BGH setzt klare Maßstäbe für Steuerstrafverfahren im digitalen Handel
Der Beschluss des BGH unterstreicht, dass auch bei gravierenden Steuerverstößen die Anforderungen an eine rechtsstaatliche Verurteilung hoch bleiben. Die bloße Annahme systematischer Hinterziehung reicht nicht – es müssen konkrete Feststellungen zur Steuerbarkeit der Umsätze und zu Versandzielen getroffen werden. Gerade bei grenzüberschreitenden Onlineverkäufen kommt es auf die exakte Anwendung des § 3c UStG an.
Zugleich macht der BGH deutlich, dass abzugsfähige Vorsteuern bei der Berechnung der Steuerverkürzung zwingend zu berücksichtigen sind – auch im Strafverfahren. Das sogenannte Kompensationsverbot greift hier nicht.
Auch bei der Einziehung nach § 73 StGB setzt der BGH Maßstäbe: Nur wer tatsächlich einen wirtschaftlichen Vorteil erlangt hat, darf belangt werden.
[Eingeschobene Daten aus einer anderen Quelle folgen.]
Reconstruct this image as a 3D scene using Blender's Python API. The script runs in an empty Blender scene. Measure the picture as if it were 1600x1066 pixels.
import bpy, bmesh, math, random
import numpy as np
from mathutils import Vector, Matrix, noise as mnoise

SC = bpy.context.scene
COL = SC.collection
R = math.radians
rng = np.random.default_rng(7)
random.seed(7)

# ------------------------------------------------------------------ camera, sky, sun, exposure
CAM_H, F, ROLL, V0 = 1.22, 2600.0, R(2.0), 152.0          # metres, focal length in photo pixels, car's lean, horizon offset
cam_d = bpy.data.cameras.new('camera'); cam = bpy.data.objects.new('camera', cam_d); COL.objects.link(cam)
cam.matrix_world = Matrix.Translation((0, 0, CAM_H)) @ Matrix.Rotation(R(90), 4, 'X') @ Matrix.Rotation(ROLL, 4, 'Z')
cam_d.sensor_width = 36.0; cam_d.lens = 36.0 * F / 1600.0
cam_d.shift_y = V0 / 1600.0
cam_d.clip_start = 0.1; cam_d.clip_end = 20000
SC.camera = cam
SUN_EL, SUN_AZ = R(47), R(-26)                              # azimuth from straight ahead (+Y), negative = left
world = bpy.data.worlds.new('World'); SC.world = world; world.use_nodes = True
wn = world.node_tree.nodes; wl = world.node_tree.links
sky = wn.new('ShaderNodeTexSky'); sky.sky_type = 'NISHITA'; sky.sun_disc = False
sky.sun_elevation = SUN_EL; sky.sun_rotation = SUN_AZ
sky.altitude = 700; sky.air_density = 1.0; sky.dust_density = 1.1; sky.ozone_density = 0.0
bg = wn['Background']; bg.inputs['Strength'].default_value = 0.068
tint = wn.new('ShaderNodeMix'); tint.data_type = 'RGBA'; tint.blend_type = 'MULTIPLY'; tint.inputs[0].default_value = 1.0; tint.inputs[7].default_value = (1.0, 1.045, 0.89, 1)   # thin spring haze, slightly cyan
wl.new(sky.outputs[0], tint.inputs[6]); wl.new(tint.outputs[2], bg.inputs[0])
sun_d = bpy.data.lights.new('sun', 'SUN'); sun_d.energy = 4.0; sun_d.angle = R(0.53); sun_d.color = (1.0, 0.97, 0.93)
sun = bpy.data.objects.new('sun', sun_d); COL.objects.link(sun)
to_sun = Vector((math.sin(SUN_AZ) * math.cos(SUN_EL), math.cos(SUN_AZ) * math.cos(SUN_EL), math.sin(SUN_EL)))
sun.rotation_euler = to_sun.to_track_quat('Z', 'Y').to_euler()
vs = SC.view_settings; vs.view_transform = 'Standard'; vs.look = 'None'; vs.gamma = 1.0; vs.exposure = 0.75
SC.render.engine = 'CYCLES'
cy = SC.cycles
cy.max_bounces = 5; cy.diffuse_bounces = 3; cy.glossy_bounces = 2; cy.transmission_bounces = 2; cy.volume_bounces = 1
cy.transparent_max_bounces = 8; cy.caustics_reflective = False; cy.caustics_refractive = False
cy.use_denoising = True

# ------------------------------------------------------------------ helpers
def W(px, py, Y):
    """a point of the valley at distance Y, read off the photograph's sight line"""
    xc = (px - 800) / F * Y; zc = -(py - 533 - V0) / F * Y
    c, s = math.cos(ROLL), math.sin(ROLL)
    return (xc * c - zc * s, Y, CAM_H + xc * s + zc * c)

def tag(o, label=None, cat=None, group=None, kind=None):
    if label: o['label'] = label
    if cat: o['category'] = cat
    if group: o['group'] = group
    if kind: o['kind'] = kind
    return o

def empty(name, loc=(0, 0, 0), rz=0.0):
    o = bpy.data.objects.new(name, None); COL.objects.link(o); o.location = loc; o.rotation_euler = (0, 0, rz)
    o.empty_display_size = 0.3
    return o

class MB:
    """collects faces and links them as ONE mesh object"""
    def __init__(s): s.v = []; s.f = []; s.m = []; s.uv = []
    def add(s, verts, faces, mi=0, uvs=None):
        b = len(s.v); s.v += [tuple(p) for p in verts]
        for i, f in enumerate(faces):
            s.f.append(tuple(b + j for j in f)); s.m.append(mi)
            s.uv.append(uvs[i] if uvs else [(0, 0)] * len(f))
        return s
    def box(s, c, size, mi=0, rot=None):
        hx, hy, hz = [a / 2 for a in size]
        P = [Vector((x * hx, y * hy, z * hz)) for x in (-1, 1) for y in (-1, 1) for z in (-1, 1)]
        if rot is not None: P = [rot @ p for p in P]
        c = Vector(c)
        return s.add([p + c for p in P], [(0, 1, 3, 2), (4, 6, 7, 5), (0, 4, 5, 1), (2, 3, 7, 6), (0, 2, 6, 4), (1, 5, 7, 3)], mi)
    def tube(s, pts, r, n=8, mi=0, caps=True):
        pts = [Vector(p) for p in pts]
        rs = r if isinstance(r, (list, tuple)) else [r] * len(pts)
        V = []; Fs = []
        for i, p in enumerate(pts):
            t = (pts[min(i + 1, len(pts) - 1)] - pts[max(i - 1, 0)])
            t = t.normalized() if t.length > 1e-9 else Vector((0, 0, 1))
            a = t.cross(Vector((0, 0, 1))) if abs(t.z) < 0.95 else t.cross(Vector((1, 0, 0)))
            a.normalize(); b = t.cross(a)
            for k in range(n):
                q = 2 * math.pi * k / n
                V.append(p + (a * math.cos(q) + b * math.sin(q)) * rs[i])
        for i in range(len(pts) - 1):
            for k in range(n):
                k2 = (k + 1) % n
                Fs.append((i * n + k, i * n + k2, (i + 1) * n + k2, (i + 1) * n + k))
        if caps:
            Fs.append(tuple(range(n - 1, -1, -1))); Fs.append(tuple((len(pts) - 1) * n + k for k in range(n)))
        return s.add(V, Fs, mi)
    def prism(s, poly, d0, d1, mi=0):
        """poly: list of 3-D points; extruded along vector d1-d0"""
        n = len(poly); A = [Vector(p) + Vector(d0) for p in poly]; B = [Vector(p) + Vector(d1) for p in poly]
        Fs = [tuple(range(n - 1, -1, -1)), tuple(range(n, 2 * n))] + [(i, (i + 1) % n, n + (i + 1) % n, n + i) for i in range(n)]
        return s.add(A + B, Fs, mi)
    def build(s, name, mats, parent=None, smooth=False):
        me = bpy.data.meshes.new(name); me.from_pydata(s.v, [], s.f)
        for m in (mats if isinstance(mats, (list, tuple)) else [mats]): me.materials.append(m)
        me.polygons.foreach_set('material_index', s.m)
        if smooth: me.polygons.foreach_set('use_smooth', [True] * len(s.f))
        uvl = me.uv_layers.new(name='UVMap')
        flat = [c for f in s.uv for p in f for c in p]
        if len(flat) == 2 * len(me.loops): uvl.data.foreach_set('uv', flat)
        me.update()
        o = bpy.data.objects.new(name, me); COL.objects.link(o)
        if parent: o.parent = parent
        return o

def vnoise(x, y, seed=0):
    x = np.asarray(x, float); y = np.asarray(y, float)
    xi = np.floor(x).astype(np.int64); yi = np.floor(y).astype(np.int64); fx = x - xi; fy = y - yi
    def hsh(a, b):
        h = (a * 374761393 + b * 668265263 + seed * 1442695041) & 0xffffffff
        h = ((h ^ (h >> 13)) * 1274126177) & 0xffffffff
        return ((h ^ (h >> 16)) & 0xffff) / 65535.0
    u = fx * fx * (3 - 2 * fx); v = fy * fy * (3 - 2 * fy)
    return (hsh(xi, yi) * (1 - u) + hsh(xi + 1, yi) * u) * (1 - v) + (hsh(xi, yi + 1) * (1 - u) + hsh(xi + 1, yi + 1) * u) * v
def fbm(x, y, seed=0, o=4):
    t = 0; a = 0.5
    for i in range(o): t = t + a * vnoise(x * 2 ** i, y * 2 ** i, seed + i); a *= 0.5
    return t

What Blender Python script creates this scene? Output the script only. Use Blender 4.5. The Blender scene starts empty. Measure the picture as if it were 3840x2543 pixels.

Ein normales Geschäftsführergehalt reicht dafür nicht aus.
Das Urteil stärkt die Rechtssicherheit im Steuerstrafrecht – und mahnt zu Sorgfalt statt pauschaler Verurteilung.
1. Alle Umsätze vollständig deklarieren – auch bei mehreren Online-Accounts.
Wer über verschiedene Plattformen oder Verkäuferkonten verkauft, muss sämtliche Umsätze zentral erfassen und steuerlich korrekt angeben.
2.Lieferschwellen im EU-Ausland genau prüfen.
Bei grenzüberschreitenden Lieferungen ist entscheidend, ob und wann die Lieferschwellen der jeweiligen EU-Staaten überschritten wurden – sonst droht Steuerpflicht im Ausland.
3.Vorsteuer sauber dokumentieren und geltend machen.
Auch im Strafverfahren wirkt sich eine ordentliche Vorsteuerdokumentation zugunsten des Beschuldigten aus – sie kann über Schuldspruch und Strafmaß entscheiden.